On Energy Security

Because social justice in this day and age has as one of its components the reorientation and revision of capital-labor relations, it follows that the proper and wise allocation of society’s scarce resources is not only fundamental to fostering and maintaining social peace and stability, but the proper and wise allocation of scarce resources is also fundamental to large-scale economic productivity and economic growth. Arguably, much of the talk about an impending global economic recession in 2023 stems largely from the improper and unwise allocation of scarce resources by the international community and international society over the course of the last few decades. 

A word must also be said about the difference between “mechanical solidarity” and “organic solidarity.” As mentioned before, central to the functions and operations of the international community and international society is the global “division of labor.” In turn, there is a glue that is needed in order to keep the division of labor intact, and this glue is either “mechanical solidarity” or “organic solidarity.” Whereas “mechanical solidarity” is fostered largely through blood ties and communal ties, an “organic solidarity” emerges when there is a convergence of beliefs, sentiments, and values, as Emile Durkheim argued. 

Also, whereas “mechanical solidarity” is essentially held together by factors such as race and nationality, there is something contractual and consensual that fosters and maintains “organic solidarity” as Durkheim argued. More than anything, specialization is the basis or foundation for the contractual and consensual nature of the “organic solidarity” which is at the heart of a global division of labor. For a long time, Western consumers led the managerial and technical aspect of energy production, whereas the producer nations determined production levels and supply. Thus, it has been argued that “organic solidarity” is the more legitimate and viable form of solidarity within the global ‘division of labor.’ 

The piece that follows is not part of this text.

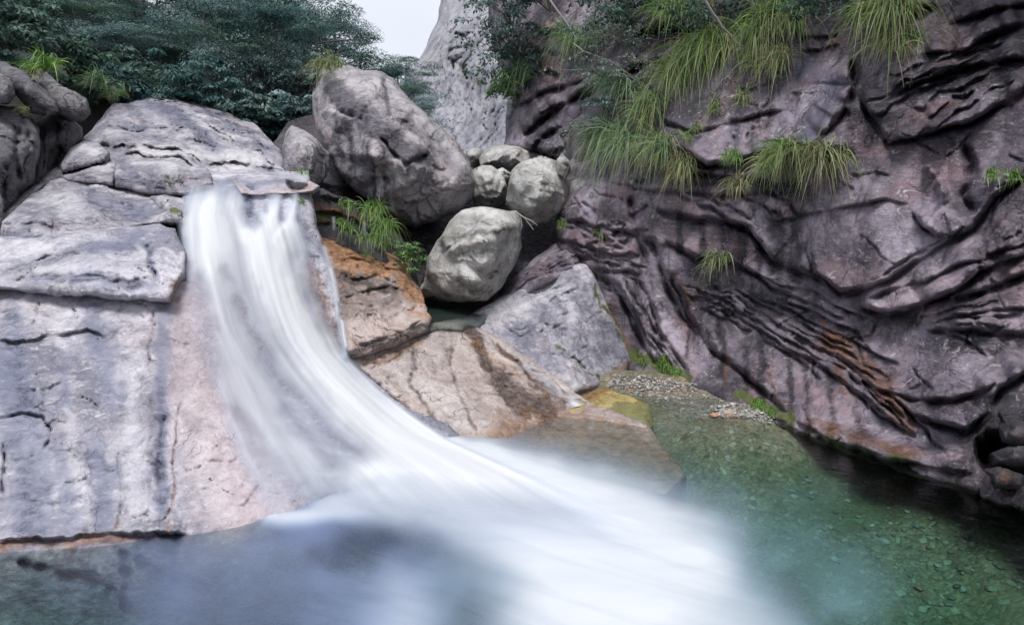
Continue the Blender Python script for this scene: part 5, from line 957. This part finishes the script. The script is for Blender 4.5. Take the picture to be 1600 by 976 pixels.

Energy security is a major component – if not the most major component – of what we consider as the global ‘division of labor.’ It has been argued that oil is the most important commodity in the world. As mentioned before, without energy security, an industrial, modern, and technological society like the West would essentially be halted at its tracks. And for many decades, the ability to get energy to Western consumers has relied on the “organic solidarity” between the Western bosses and managers of energy production and the leaders of the energy-producing nations. But this delicate consensus and understanding between the two parties can easily break down, as we saw with the energy embargo of the 1970’s and even now with Russia and Saudi Arabia’s collaboration over cutting production in recent days. 

In turn, the political and social measures which have to be taken in order to prevent an even further breakdown in the delicate consensus between Western bosses and managers and the energy-producing nations are essentially obstructed and stonewalled by what is known as “State Capture.” In a sense, energy security relies on the diversification and increase of the supply of energy. But “State Capture” essentially undermines these two basic tenants of energy security. Although Washington and Brussels seek to wish away Russia’s existence, wishing away Russia’s existence would amount to an energy shortfall in European energy markets. Iran might be able to make up for the European energy shortfall to a certain extent if Europe were to actually wish away Russia’s existence. But as mentioned before, the reality of “State Capture” in Brussels and Washington stops this from happening. 

And as Jeff Colgan argued, what complicates and compromises energy security for Western nations to a significant degree and extent is the fact that energy-rich nations tend to be more aggressive and conflict-prone than other nations, as evinced by Russia’s wars over the last couple of decades, Iraq’s invasion of Kuwait in the 1990’s, Saudi Arabia’s war on Yemen, Venezuela’s stance vis-à-vis the United States, Iran’s position on Israel, and so forth. In a sense, a number of energy-rich nations are revolutionary nations, not status quo nations. 

It follows that OPEC nations are to a large extent inclined towards changing and revising the status quo of the international system. In turn, the reaction of Western consumer nations towards the general foreign policy of energy-rich nations has to be balanced with a vital interest, namely, energy security. Arguably, while energy-rich nations rely on the export of their energy to the West, the West’s dependence on energy-rich nations is greater, and as a result, the overall ‘balance of power’ between energy-rich nations and Western consumer nations is largely in favor of the energy-rich nations who in turn are largely revolutionary in their foreign policy outlook and are inclined to a certain degree towards changing and revising the status quo of the international system.